The next question submitted is whether the state of Maryland ought not to be made a party. The defendant alleges that the state is an indispensable party. We have seen, by the recital of the act of the assembly of Maryland, (Statutes 1844, c. 281,) that the state had a mortgage on all the property of the defendant company, together with its tolls and revenues. By that act the state authorized the defendant to borrow more money upon the pledge of its tolls and revenues, and declared that the defendant might pledge the same, and make the debt so incurred a preferred and absolute lien on such tolls and revenues until the same was paid.

This is a suit against the defendant company to enforce the pledge which the state authorized it to make, and which it did make, with the complainant. It must appear to every one who considers the circumstances under which the waiver of the state lien was made, and these bonds issued, that no one would have taken them if it had been understood that in order to enforce the lien there was a necessity to do what it was impossible to do, namely, make the state a party to the proceedings. Maryland waived its lien. She agreed with the defendant company, not with the bondholders, that it might make such bargain as it could with the bondholders, and that neither she nor her lien should stand in the way of enforcement of the contract against the canal company. Under this authority and agreement—which was by public statute— the defendant contracted with the bondholders. It 366 pledged the revenues and tolls upon which the state had theretofore a prior lien as between the canal, its stockholders and itself. This suit is to compel the defendant company to fulfil the obligation it then entered into. It would be a gross deception on the part of the state to plead that while she waived her lien she never intended to have the mortgage of the tolls enforced. The state does not set up this defence, but the defendant company seeks to shield itself behind it. In our judgment, the state of Maryland, when it authorized the defendant to deal with the public under the act of 1844, chapter 281, and to borrow money by the pledge of its tolls and revenues, waiving its lien, said that to the extent of the loan the state had no interest in the property of defendant. All the state’s prior dealings with the defendant were not to be considered. All the rights were waived, sovereignty and all, and were subordinated to the contract of the purchasers of these bonds with the defendant company.

The purchasers of the bonds dealt with the canal company, the now defendant, and it ought not to be allowed to set up any interest of the state to defeat the enforcement or its contract.
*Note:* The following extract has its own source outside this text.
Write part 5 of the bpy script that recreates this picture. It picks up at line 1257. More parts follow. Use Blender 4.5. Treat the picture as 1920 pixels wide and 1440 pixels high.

All questions of the distribution of the surplus revenues of the canal company have been conclusively determined by the state court in the action above alluded to, in which the state was a party. The bonds which complainant holds are an undisputed first mortgage debt, having priority over every claim of the state, which lien and priority have been determined by the state courts. If the state has any interest whatever which it thinks is not here properly defended by the defendant, whom she authorized to deal in her behalf with these bondholders, she is at liberty to come here and in this court protect her rights. But the defendant is not to be allowed, after making a contract which was authorized by the state, to set up by way of defence against its enforcement that the state is not made a party. and cannot be without the state’s consent, and thus defeat the contract. This complainant did not deal with the state. He dealt with the defendant company. It is against it these complainants seek to enforce their claim, and the defendant, having made a 367 contract of its own by the authority of the state, has no right to set up the state’s supposed interest to defeat an action to enforce it.

No relief sought by the bill would, by any decree we are asked to pass, conclude any rights of the state of Maryland. We are of opinion that these objections to the complainant’s bill must be overruled.